MATERIAL:
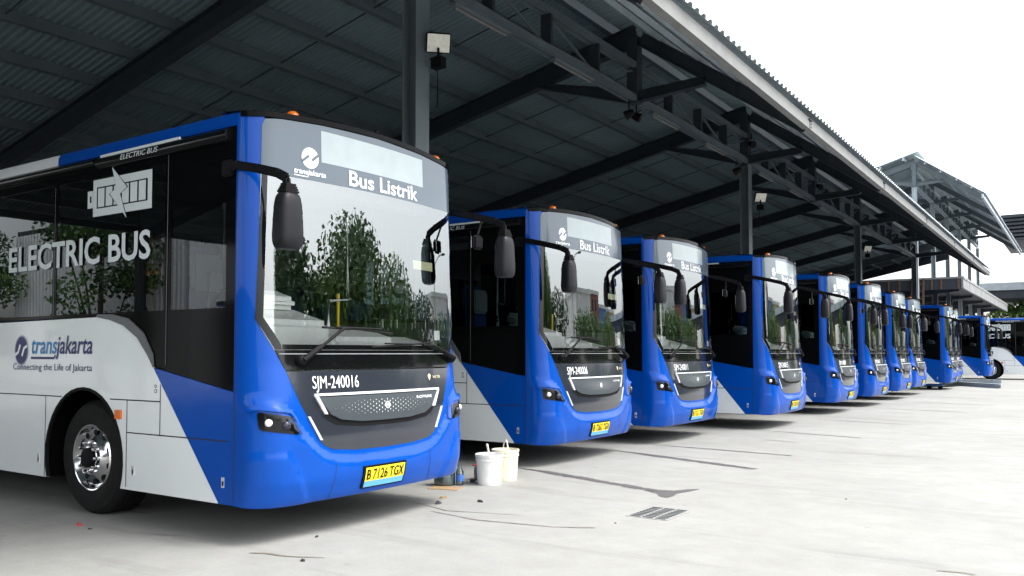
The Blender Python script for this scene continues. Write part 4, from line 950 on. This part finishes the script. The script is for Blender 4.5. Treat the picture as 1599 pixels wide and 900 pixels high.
def stain(pts, mt, w=None, seed=0, nm='ground_stain'):
    rd = random.Random(seed); bm = newbm(); L_, R_ = [], []
    pts = [Vector((p[0], p[1], p[2])) for p in pts]; fine = []
    for a, b in zip(pts, pts[1:]):
        for k in range(10): fine.append(a + (b - a) * k / 10)
    fine.append(pts[-1])
    for i, p in enumerate(fine):
        a = fine[max(i - 1, 0)]; b = fine[min(i + 1, len(fine) - 1)]; d = Vector((b.x - a.x, b.y - a.y)).normalized(); n_ = Vector((-d.y, d.x))
        h = max(p.z, 0.004)
        L_.append(bm.verts.new((p.x + n_.x * h * rd.uniform(0.5, 1.25), p.y + n_.y * h * rd.uniform(0.5, 1.25), 0.004))); R_.append(bm.verts.new((p.x - n_.x * h * rd.uniform(0.5, 1.25), p.y - n_.y * h * rd.uniform(0.5, 1.25), 0.004)))
    for i in range(len(fine) - 1): bm.faces.new((L_[i], R_[i], R_[i + 1], L_[i + 1]))
    bmesh.ops.recalc_face_normals(bm, faces=bm.faces)
    tag(link(nm, bm, mt), kind='structure')
stain([(-5.95, 9.0, 0.01), (-5.5, 8.88, 0.07), (-5.0, 8.72, 0.085), (-4.5, 8.54, 0.07), (-4.1, 8.42, 0.075), (-3.90, 8.34, 0.07)], WET, seed=1)
bm = newbm(); patch(bm, [(-3.895, 8.27), (-3.70, 8.17), (-3.60, 8.02), (-3.50, 7.97), (-3.49, 8.12), (-3.52, 8.28), (-3.46, 8.48), (-3.43, 8.68), (-3.52, 8.60), (-3.62, 8.42), (-3.78, 8.38), (-3.895, 8.41)], lambda u, v: (Vector((u, v, 0.004)), Vector((0, 0, 1)))); tag(link('ground_stain', bm, WET), kind='structure')
stain([(-5.9, 11.42, 0.01), (-5.2, 11.18, 0.07), (-4.4, 10.90, 0.085), (-3.45, 10.54, 0.075)], WET, seed=2)
stain([(-5.7, 12.45, 0.01), (-4.8, 12.36, 0.035), (-3.47, 12.2, 0.03)], WET, seed=3)
for k, (xa, ya, xb, yb, w_) in enumerate(((-5.2, 15.9, -3.2, 15.4, 0.035), (-5.0, 19.2, -3.0, 18.8, 0.03), (-5.3, 20.1, -2.2, 19.6, 0.02), (-4.9, 24.0, -2.4, 23.4, 0.04), (-4.8, 27.6, -2.1, 27.0, 0.05), (-4.7, 31.0, -2.4, 30.5, 0.05), (-4.5, 14.2, -3.9, 14.05, 0.02), (-4.4, 22.4, -3.4, 22.2, 0.02))):
    stain([(xa, ya, 0.005), ((xa + xb) / 2, (ya + yb) / 2, w_), (xb, yb, w_ * 0.7)], WET, seed=10 + k)
stain([(-5.05, 4.10, 0.012), (-4.95, 4.16, 0.02), (-4.75, 4.18, 0.012), (-4.5, 4.30, 0.006)], WETB, seed=31)
stain([(-5.0, 6.1, 0.006), (-4.4, 6.0, 0.014), (-3.7, 6.12, 0.008), (-3.4, 6.28, 0.012)], WETB, seed=32)
stain([(-5.5, 6.4, 0.004), (-4.9, 6.2, 0.012), (-4.2, 6.4, 0.004)], WETB, seed=33)
stain([(-0.85, 6.33, 0.012), (-0.7, 6.36, 0.014), (-0.62, 6.34, 0.006)], WETB, seed=34)
stain([(-6.35, 4.05, 0.004), (-6.1, 4.12, 0.008), (-5.95, 4.2, 0.004)], WET, seed=35)
stain([(-7.5, 4.5, 0.01), (-7.3, 4.55, 0.03), (-7.05, 4.58, 0.008)], WETB, seed=36)
bits = [(-7.04, 3.95, 0.035, REDP, 'torn red scrap of plastic near the front wheel'), (-6.82, 3.92, 0.02, SCRAP, 'small black pebble beside the red scrap'), (-5.05, 4.75, 0.022, SCRAP, 'small dark chip of rubbish before the bumper'), (-4.55, 4.15, 0.03, SCRAP, 'thin dark splinter on the open concrete'),
        (-5.35, 6.70, 0.04, CARD, 'crumpled brown scrap beneath the bumper corner'), (-5.2, 6.45, 0.05, SCRAP, 'black twisted strip of rubber under the bumper'), (-4.92, 6.75, 0.04, SCRAP, 'dark sliver on the ground right of the bumper'), (-3.35, 6.55, 0.014, SCRAP, 'little stone near the drain cover'), (-2.0, 8.9, 0.018, SCRAP, 'little stone far out on the open concrete')]
for k, (x, y, s, mt, lab) in enumerate(bits):
    rd = random.Random(k); bm = newbm()
    ring = [(s * rd.uniform(0.5, 1.5) * math.cos(a * 0.9), s * rd.uniform(0.3, 0.7) * math.sin(a * 0.9)) for a in range(7)]
    lo = [bm.verts.new((u, v, 0.0)) for u, v in ring]; hi = [bm.verts.new((u * 0.8, v * 0.8, s * rd.uniform(0.25, 0.6))) for u, v in ring]
    for i in range(7): bm.faces.new((lo[i], lo[(i + 1) % 7], hi[(i + 1) % 7], hi[i]))
    bm.faces.new(hi); fin(bm); o = link('litter_scrap', bm, mt); o.location = (x, y, 0); o.rotation_euler = (0, 0, k); tag(o, lab, 'litter', 'scraps lying on the concrete')

# steel beams lying at the far end, bits under the ninth bus
for k, (a, b, lab) in enumerate((((-5.6, 43.6), (-2.87, 39.9), 'nearer grey steel beam lying on the ground at the far end'), ((-6.4, 46.6), (-3.3, 46.2), 'farther grey steel beam lying across behind the nearer one'))):
    L = Vector((b[0] - a[0], b[1] - a[1], 0)); root = empty('steel_beam', (a[0], a[1], 0), math.atan2(L.y, L.x)); tag(root, lab, 'steel beam', 'steel beams lying on the ground')
    bm = newbm(); ibeam(bm, (0, 0, 0.09), (L.length, 0, 0.09), 0.18, 0.18, t=0.016); link('beam_section', bm, GALV, root)
    bm = newbm()
    for q in (0.1, 0.9): box(bm, L.length * q - 0.01, L.length * q + 0.01, -0.08, 0.08, 0.017, 0.163)
    link('stiffener', bm, GALV, root)
root = empty('wheel_trolley', (-4.95, 37.6, 0)); tag(root, 'small trolley jack on black castors beneath the ninth bus', 'trolley')
bm = newbm(); box(bm, -0.35, 0.25, -0.2, 0.2, 0.14, 0.22); bmesh.ops.bevel(bm, geom=bm.edges[:], offset=0.02, segments=2, affect='EDGES'); link('deck', bm, LBLUE, root)
for x in (-0.25, 0.15):
    for y in (-0.16, 0.16):
        bm = newbm(); lathe(bm, [(0, -0.03), (0.07, -0.03), (0.07, 0.03), (0, 0.03)], 16, 'y', (x, y, 0.07)); link('castor', fin(bm), BLACK, root, True)
root = empty('plastic_crate', (-5.75, 37.6, 0)); tag(root, 'lime green plastic crate on the ground beneath the ninth bus', 'crate')
bm = newbm()
for q in ((-0.22, 0.22, -0.15, 0.15, 0, 0.02), (-0.22, 0.22, -0.15, -0.13, 0.02, 0.2), (-0.22, 0.22, 0.13, 0.15, 0.02, 0.2), (-0.22, -0.20, -0.13, 0.13, 0.02, 0.2), (0.20, 0.22, -0.13, 0.13, 0.02, 0.2)): box(bm, *q)
link('crate_body', bm, LIME, root)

WRITTEN PROBLEM: Output the lines above in full and exactly as given, omitting any pictures.

IN RESPONSE:
The Blender Python script for this scene continues. Write part 4, from line 950 on. This part finishes the script. The script is for Blender 4.5. Treat the picture as 1599 pixels wide and 900 pixels high.
def stain(pts, mt, w=None, seed=0, nm='ground_stain'):
    rd = random.Random(seed); bm = newbm(); L_, R_ = [], []
    pts = [Vector((p[0], p[1], p[2])) for p in pts]; fine = []
    for a, b in zip(pts, pts[1:]):
        for k in range(10): fine.append(a + (b - a) * k / 10)
    fine.append(pts[-1])
    for i, p in enumerate(fine):
        a = fine[max(i - 1, 0)]; b = fine[min(i + 1, len(fine) - 1)]; d = Vector((b.x - a.x, b.y - a.y)).normalized(); n_ = Vector((-d.y, d.x))
        h = max(p.z, 0.004)
        L_.append(bm.verts.new((p.x + n_.x * h * rd.uniform(0.5, 1.25), p.y + n_.y * h * rd.uniform(0.5, 1.25), 0.004))); R_.append(bm.verts.new((p.x - n_.x * h * rd.uniform(0.5, 1.25), p.y - n_.y * h * rd.uniform(0.5, 1.25), 0.004)))
    for i in range(len(fine) - 1): bm.faces.new((L_[i], R_[i], R_[i + 1], L_[i + 1]))
    bmesh.ops.recalc_face_normals(bm, faces=bm.faces)
    tag(link(nm, bm, mt), kind='structure')
stain([(-5.95, 9.0, 0.01), (-5.5, 8.88, 0.07), (-5.0, 8.72, 0.085), (-4.5, 8.54, 0.07), (-4.1, 8.42, 0.075), (-3.90, 8.34, 0.07)], WET, seed=1)
bm = newbm(); patch(bm, [(-3.895, 8.27), (-3.70, 8.17), (-3.60, 8.02), (-3.50, 7.97), (-3.49, 8.12), (-3.52, 8.28), (-3.46, 8.48), (-3.43, 8.68), (-3.52, 8.60), (-3.62, 8.42), (-3.78, 8.38), (-3.895, 8.41)], lambda u, v: (Vector((u, v, 0.004)), Vector((0, 0, 1)))); tag(link('ground_stain', bm, WET), kind='structure')
stain([(-5.9, 11.42, 0.01), (-5.2, 11.18, 0.07), (-4.4, 10.90, 0.085), (-3.45, 10.54, 0.075)], WET, seed=2)
stain([(-5.7, 12.45, 0.01), (-4.8, 12.36, 0.035), (-3.47, 12.2, 0.03)], WET, seed=3)
for k, (xa, ya, xb, yb, w_) in enumerate(((-5.2, 15.9, -3.2, 15.4, 0.035), (-5.0, 19.2, -3.0, 18.8, 0.03), (-5.3, 20.1, -2.2, 19.6, 0.02), (-4.9, 24.0, -2.4, 23.4, 0.04), (-4.8, 27.6, -2.1, 27.0, 0.05), (-4.7, 31.0, -2.4, 30.5, 0.05), (-4.5, 14.2, -3.9, 14.05, 0.02), (-4.4, 22.4, -3.4, 22.2, 0.02))):
    stain([(xa, ya, 0.005), ((xa + xb) / 2, (ya + yb) / 2, w_), (xb, yb, w_ * 0.7)], WET, seed=10 + k)
stain([(-5.05, 4.10, 0.012), (-4.95, 4.16, 0.02), (-4.75, 4.18, 0.012), (-4.5, 4.30, 0.006)], WETB, seed=31)
stain([(-5.0, 6.1, 0.006), (-4.4, 6.0, 0.014), (-3.7, 6.12, 0.008), (-3.4, 6.28, 0.012)], WETB, seed=32)
stain([(-5.5, 6.4, 0.004), (-4.9, 6.2, 0.012), (-4.2, 6.4, 0.004)], WETB, seed=33)
stain([(-0.85, 6.33, 0.012), (-0.7, 6.36, 0.014), (-0.62, 6.34, 0.006)], WETB, seed=34)
stain([(-6.35, 4.05, 0.004), (-6.1, 4.12, 0.008), (-5.95, 4.2, 0.004)], WET, seed=35)
stain([(-7.5, 4.5, 0.01), (-7.3, 4.55, 0.03), (-7.05, 4.58, 0.008)], WETB, seed=36)
bits = [(-7.04, 3.95, 0.035, REDP, 'torn red scrap of plastic near the front wheel'), (-6.82, 3.92, 0.02, SCRAP, 'small black pebble beside the red scrap'), (-5.05, 4.75, 0.022, SCRAP, 'small dark chip of rubbish before the bumper'), (-4.55, 4.15, 0.03, SCRAP, 'thin dark splinter on the open concrete'),
        (-5.35, 6.70, 0.04, CARD, 'crumpled brown scrap beneath the bumper corner'), (-5.2, 6.45, 0.05, SCRAP, 'black twisted strip of rubber under the bumper'), (-4.92, 6.75, 0.04, SCRAP, 'dark sliver on the ground right of the bumper'), (-3.35, 6.55, 0.014, SCRAP, 'little stone near the drain cover'), (-2.0, 8.9, 0.018, SCRAP, 'little stone far out on the open concrete')]
for k, (x, y, s, mt, lab) in enumerate(bits):
    rd = random.Random(k); bm = newbm()
    ring = [(s * rd.uniform(0.5, 1.5) * math.cos(a * 0.9), s * rd.uniform(0.3, 0.7) * math.sin(a * 0.9)) for a in range(7)]
    lo = [bm.verts.new((u, v, 0.0)) for u, v in ring]; hi = [bm.verts.new((u * 0.8, v * 0.8, s * rd.uniform(0.25, 0.6))) for u, v in ring]
    for i in range(7): bm.faces.new((lo[i], lo[(i + 1) % 7], hi[(i + 1) % 7], hi[i]))
    bm.faces.new(hi); fin(bm); o = link('litter_scrap', bm, mt); o.location = (x, y, 0); o.rotation_euler = (0, 0, k); tag(o, lab, 'litter', 'scraps lying on the concrete')

# steel beams lying at the far end, bits under the ninth bus
for k, (a, b, lab) in enumerate((((-5.6, 43.6), (-2.87, 39.9), 'nearer grey steel beam lying on the ground at the far end'), ((-6.4, 46.6), (-3.3, 46.2), 'farther grey steel beam lying across behind the nearer one'))):
    L = Vector((b[0] - a[0], b[1] - a[1], 0)); root = empty('steel_beam', (a[0], a[1], 0), math.atan2(L.y, L.x)); tag(root, lab, 'steel beam', 'steel beams lying on the ground')
    bm = newbm(); ibeam(bm, (0, 0, 0.09), (L.length, 0, 0.09), 0.18, 0.18, t=0.016); link('beam_section', bm, GALV, root)
    bm = newbm()
    for q in (0.1, 0.9): box(bm, L.length * q - 0.01, L.length * q + 0.01, -0.08, 0.08, 0.017, 0.163)
    link('stiffener', bm, GALV, root)
root = empty('wheel_trolley', (-4.95, 37.6, 0)); tag(root, 'small trolley jack on black castors beneath the ninth bus', 'trolley')
bm = newbm(); box(bm, -0.35, 0.25, -0.2, 0.2, 0.14, 0.22); bmesh.ops.bevel(bm, geom=bm.edges[:], offset=0.02, segments=2, affect='EDGES'); link('deck', bm, LBLUE, root)
for x in (-0.25, 0.15):
    for y in (-0.16, 0.16):
        bm = newbm(); lathe(bm, [(0, -0.03), (0.07, -0.03), (0.07, 0.03), (0, 0.03)], 16, 'y', (x, y, 0.07)); link('castor', fin(bm), BLACK, root, True)
root = empty('plastic_crate', (-5.75, 37.6, 0)); tag(root, 'lime green plastic crate on the ground beneath the ninth bus', 'crate')
bm = newbm()
for q in ((-0.22, 0.22, -0.15, 0.15, 0, 0.02), (-0.22, 0.22, -0.15, -0.13, 0.02, 0.2), (-0.22, 0.22, 0.13, 0.15, 0.02, 0.2), (-0.22, -0.20, -0.13, 0.13, 0.02, 0.2), (0.20, 0.22, -0.13, 0.13, 0.02, 0.2)): box(bm, *q)
link('crate_body', bm, LIME, root)